Valdría sí la  pena preguntarle qué se dice por allá  en su Europa sobre el  respeto por los otros empleos  y la dignidad humana.    

De nuevo al  volante,  una vez otro automovilista lo cierra,  hunde  la pata en el acelerador y empieza  a zigzaguear autos hasta que lo alcanza, y cuando lo hace  lo reta, o,  en una  actitud inherente a todos los cultos, lo ve a los ojos y empieza a negar con su cabeza. ¡No puedo  creer lo que acabo de ver!, ¡inaudito!, ¡mis ojos no pueden dar crédito! ¡Usted sí es mucho lo beesstia! ¡Soy tan culto!, tan Cosmopolitan, y globalizado que me cuesta un ingente trabajo creer que existe gente tan campera, definitivamente, ¡no hay derecho!

Pero que va, ¡claro que las cree!, por qué no habría de hacerlo si en este país nacemos,  crecemos,  viendo y haciendo chambonadas;  las imprudencias,  y más cuando del tráfico se trata, son el pan nuestro de cada día.

 

Que nos cause asombro un acto de decencia, que estupefactos, atónitos, nos deje un conductor respetando unas luces direccionales,  yo, por ejemplo, me quedé con la boca abierta la   vez pasada que  vi  a uno sonriendo de forma afable y cediéndole  el paso a otro, pero la indelicadeza, y el «yo primero»,   permítanme dudarlo.

 

Su consabido gesto de sorpresa  no tiene otra   intención que denigrar,  ofender,  ¡pelea!, simple, el tío quiere pelea,  camorra, golpes,  ¡déle!, ¡déle!

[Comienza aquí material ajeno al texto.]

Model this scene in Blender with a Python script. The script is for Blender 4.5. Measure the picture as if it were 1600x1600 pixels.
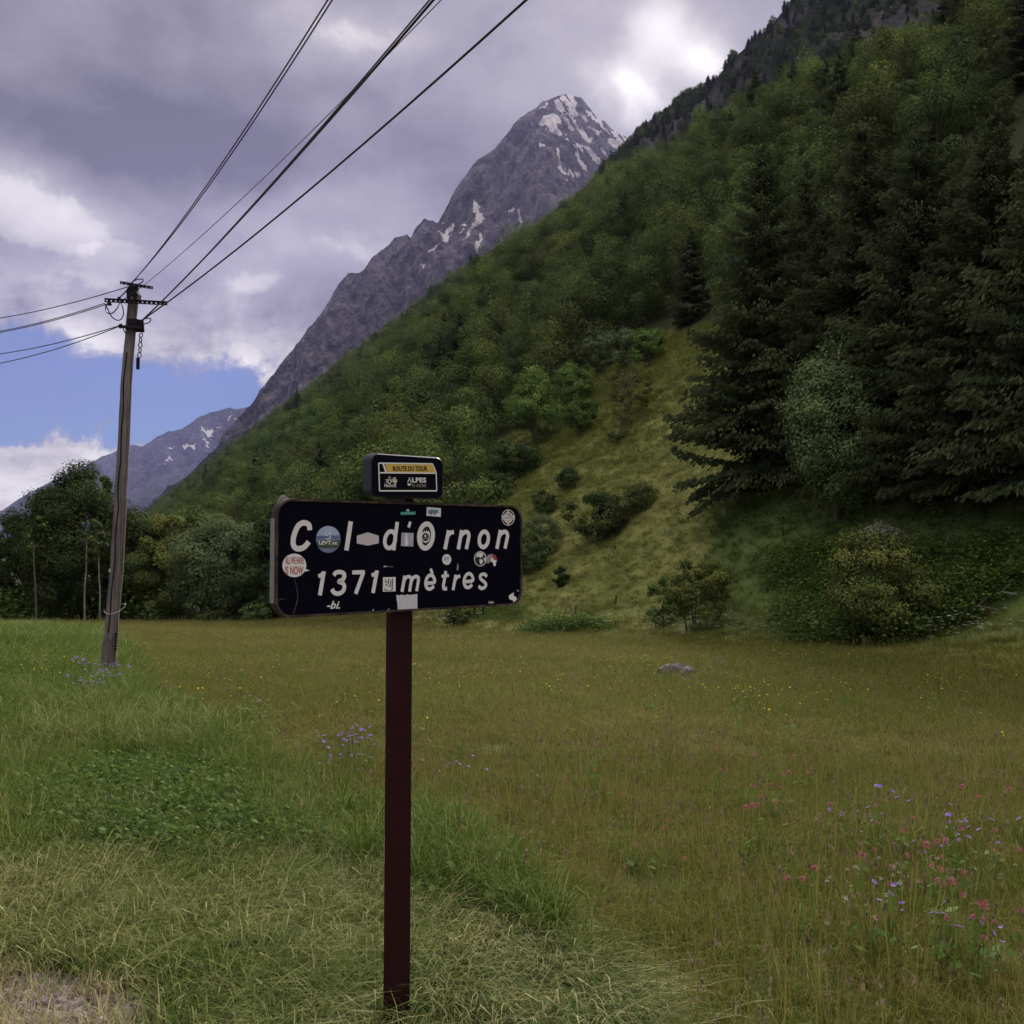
import bpy, bmesh, math, random
import numpy as np
from mathutils import Vector, noise as mnoise

for _o in list(bpy.data.objects):
    bpy.data.objects.remove(_o)
R = math.radians
rng = np.random.default_rng(7)
random.seed(7)
SC = bpy.context.scene
COL = SC.collection

# ------------------------------------------------------------------ camera
CAM_Z = 1.61
PITCH = math.atan(45 / 1600)
cam_data = bpy.data.cameras.new('camera')
cam_data.sensor_width = 36.0
cam_data.lens = 36.0
cam_data.clip_start = 0.05
cam_data.clip_end = 60000
cam = bpy.data.objects.new('camera', cam_data)
COL.objects.link(cam)
cam.location = (0, 0, CAM_Z)
cam.rotation_euler = (R(90) + PITCH, 0, 0)
SC.camera = cam

# ------------------------------------------------------------------ render settings
SC.view_settings.view_transform = 'Standard'
SC.view_settings.look = 'None'
SC.view_settings.exposure = 0.5
SC.view_settings.gamma = 1.0
SC.view_settings.use_curve_mapping = False
SC.render.engine = 'CYCLES'
SC.cycles.max_bounces = 4
SC.cycles.diffuse_bounces = 2
SC.cycles.glossy_bounces = 2
SC.cycles.transmission_bounces = 3
SC.cycles.volume_bounces = 0
SC.cycles.transparent_max_bounces = 4
SC.cycles.use_denoising = True
SC.cycles.caustics_reflective = False
SC.cycles.caustics_refractive = False


# measuring the photograph (1600 x 1600): the direction seen at a pixel
def ray(px, py):
    u = (px - 800) / 1600
    v = (800 - py) / 1600
    y = math.cos(PITCH) - v * math.sin(PITCH)
    z = math.sin(PITCH) + v * math.cos(PITCH)
    return Vector((u / y, 1.0, z / y))


def at(px, py, Y):
    return Vector((0, 0, CAM_Z)) + ray(px, py) * Y


def to_px(x, y, z):
    """where points of the place appear in the photograph (numpy)"""
    zc = z - CAM_Z
    depth = y * math.cos(PITCH) + zc * math.sin(PITCH)
    up = -y * math.sin(PITCH) + zc * math.cos(PITCH)
    depth = np.where(depth < 0.05, 0.05, depth)
    return 800 + 1600 * x / depth, 800 - 1600 * up / depth


# ------------------------------------------------------------------ shader expressions
class E:
    """a socket of a node tree with arithmetic"""
    tree = None

    def __init__(self, s):
        self.s = s

    @staticmethod
    def _m(op, *a):
        n = E.tree.nodes.new('ShaderNodeMath')
        n.operation = op
        for i, v in enumerate(a):
            if isinstance(v, E):
                E.tree.links.new(v.s, n.inputs[i])
            else:
                n.inputs[i].default_value = v
        return E(n.outputs[0])

    def __add__(self, o): return E._m('ADD', self, o)
    def __radd__(self, o): return E._m('ADD', o, self)
    def __sub__(self, o): return E._m('SUBTRACT', self, o)
    def __rsub__(self, o): return E._m('SUBTRACT', o, self)
    def __mul__(self, o): return E._m('MULTIPLY', self, o)
    def __rmul__(self, o): return E._m('MULTIPLY', o, self)
    def __truediv__(self, o): return E._m('DIVIDE', self, o)
    def clamp(self):
        r = E._m('ADD', self, 0.0)
        r.s.node.use_clamp = True
        return r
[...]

Está  bien que luchemos por la cultura. Cierto  que perentorio es  intentar cambiar a los pura sangre, pero ahí sí como dijo  mi querido padre el día que se subió una señora al ascensor de  un exclusivo centro comercial a arrearnos la  madre porque no le ayudamos con el coche: ¿a los trancazos, mi señora?, así no se puede.

 

 Que mal que esa,  en un principio,   noble intención de impartir cultura se haya convertido en una forma más de generar violencia.

 

 

 

* El género escogido para dar los ejemplos fue  aleatorio, excepto, claro está,  en el caso de la embrazada.